Charging capacitors from thermal fluctuations using diodes
P.M. Thibado, J. C. Neu, Pradeep Kumar, Surendra Singh, and L. L., Bonilla

TL;DR
This paper presents a theoretical analysis of how energy can be harvested from thermal fluctuations using diodes in a graphene ripple system, demonstrating conditions under which energy transfer occurs without violating thermodynamic laws.
Contribution
It introduces a novel theoretical model showing how a specific diode configuration can temporarily break detailed balance, enabling thermal energy harvesting from fluctuations.
Findings
Energy can be transferred from thermal baths via diode configurations.
Ultraslow approach to equilibrium allows energy harvesting.
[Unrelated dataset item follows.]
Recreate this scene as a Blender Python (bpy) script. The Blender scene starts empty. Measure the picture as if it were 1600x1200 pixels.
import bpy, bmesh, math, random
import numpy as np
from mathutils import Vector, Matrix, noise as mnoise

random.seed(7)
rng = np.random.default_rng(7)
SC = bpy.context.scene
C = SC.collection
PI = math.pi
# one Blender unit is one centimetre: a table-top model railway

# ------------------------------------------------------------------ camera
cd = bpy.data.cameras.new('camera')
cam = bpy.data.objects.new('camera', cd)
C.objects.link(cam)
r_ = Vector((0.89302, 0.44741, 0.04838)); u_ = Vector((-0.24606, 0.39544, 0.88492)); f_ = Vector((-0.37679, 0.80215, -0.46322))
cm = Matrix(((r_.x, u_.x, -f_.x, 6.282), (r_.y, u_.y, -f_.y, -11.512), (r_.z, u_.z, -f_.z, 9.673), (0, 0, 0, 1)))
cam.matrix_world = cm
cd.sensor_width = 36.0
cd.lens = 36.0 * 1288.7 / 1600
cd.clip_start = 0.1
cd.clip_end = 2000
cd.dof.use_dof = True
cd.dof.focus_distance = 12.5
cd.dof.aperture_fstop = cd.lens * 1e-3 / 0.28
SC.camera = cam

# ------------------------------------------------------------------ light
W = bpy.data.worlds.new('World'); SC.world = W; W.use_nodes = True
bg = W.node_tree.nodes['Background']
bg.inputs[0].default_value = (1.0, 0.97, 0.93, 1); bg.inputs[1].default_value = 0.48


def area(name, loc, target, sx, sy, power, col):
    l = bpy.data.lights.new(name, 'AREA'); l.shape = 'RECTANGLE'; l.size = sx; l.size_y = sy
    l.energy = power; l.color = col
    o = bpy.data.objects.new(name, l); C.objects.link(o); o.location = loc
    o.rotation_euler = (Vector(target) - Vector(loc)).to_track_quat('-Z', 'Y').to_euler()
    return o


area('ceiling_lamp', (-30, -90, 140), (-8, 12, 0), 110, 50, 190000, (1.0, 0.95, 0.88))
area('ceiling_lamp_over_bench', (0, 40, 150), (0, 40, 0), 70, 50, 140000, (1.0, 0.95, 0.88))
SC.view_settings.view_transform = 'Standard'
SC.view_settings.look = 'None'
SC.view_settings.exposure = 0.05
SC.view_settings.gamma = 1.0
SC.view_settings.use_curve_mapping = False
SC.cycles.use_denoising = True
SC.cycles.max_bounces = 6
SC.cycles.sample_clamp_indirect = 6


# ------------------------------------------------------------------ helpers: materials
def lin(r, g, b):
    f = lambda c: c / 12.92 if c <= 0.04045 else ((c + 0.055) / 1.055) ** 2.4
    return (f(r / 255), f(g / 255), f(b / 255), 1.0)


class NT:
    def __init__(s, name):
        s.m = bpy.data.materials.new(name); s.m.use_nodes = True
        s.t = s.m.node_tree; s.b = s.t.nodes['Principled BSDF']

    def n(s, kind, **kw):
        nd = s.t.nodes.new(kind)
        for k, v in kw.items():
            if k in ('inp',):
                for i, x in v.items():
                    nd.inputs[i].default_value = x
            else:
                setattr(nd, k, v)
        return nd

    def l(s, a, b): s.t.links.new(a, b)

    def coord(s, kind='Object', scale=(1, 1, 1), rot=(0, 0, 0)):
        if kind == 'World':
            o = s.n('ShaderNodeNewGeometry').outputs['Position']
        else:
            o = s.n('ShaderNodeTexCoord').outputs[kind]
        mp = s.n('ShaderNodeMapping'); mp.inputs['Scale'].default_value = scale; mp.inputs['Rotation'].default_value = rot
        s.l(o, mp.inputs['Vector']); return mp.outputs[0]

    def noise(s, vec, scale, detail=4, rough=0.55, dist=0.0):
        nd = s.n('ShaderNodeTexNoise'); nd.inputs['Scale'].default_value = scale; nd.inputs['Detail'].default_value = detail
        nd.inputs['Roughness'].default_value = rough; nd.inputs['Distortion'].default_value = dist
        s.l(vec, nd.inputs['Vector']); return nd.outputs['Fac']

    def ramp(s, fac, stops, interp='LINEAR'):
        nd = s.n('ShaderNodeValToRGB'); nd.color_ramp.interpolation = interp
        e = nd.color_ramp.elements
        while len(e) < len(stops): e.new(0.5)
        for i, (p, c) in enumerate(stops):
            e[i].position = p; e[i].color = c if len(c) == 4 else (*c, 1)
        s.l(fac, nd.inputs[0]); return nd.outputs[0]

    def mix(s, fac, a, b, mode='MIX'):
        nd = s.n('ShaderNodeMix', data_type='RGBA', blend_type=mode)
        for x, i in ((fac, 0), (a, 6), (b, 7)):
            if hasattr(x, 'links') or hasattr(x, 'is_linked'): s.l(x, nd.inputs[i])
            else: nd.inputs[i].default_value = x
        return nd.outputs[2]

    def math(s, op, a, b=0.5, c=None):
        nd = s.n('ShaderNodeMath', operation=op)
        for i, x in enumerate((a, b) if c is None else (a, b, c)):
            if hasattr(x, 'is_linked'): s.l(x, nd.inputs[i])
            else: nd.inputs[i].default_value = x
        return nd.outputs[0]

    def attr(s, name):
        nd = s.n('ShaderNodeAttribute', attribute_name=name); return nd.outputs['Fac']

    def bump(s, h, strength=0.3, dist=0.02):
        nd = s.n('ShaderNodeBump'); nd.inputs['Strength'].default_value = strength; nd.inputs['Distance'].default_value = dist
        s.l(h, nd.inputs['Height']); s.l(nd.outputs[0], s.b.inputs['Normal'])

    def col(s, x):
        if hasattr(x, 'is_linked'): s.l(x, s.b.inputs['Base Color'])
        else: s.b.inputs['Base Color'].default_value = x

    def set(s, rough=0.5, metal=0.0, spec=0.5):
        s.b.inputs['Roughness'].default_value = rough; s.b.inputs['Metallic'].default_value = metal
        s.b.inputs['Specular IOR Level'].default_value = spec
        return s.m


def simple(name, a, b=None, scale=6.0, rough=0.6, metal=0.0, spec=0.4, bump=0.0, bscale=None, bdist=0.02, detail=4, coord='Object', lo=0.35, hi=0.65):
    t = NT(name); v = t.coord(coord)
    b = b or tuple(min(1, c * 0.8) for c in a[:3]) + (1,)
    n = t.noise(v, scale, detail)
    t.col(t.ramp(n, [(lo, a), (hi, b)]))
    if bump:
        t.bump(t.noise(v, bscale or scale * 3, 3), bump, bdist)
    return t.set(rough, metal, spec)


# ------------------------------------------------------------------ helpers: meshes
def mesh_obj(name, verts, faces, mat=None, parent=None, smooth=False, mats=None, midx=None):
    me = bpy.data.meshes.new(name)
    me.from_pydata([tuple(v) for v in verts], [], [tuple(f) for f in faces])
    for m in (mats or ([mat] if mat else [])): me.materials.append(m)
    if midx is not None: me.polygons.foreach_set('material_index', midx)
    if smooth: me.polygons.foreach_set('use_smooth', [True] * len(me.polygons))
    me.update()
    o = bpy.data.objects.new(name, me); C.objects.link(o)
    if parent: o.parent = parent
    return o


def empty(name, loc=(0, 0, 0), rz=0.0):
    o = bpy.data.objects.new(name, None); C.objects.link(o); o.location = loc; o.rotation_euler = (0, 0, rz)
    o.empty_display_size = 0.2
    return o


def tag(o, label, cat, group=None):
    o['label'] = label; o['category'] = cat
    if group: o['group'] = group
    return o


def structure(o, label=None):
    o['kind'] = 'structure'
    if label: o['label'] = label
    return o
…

System obeys thermodynamic laws despite energy flow.
Abstract
We theoretically consider a graphene ripple as a Brownian particle coupled to an energy storage circuit. When circuit and particle are at the same temperature, the second law forbids harvesting energy from the thermal motion of the Brownian particle, even if the circuit contains a rectifying diode. However, when the circuit contains a junction followed by two diodes wired in opposition, the approach to equilibrium may become ultraslow. Detailed balance is temporarily broken as current flows between the two diodes and charges storage capacitors. The energy harvested by each capacitor comes from the thermal bath of the diodes while the system obeys the first and second laws of thermodynamics.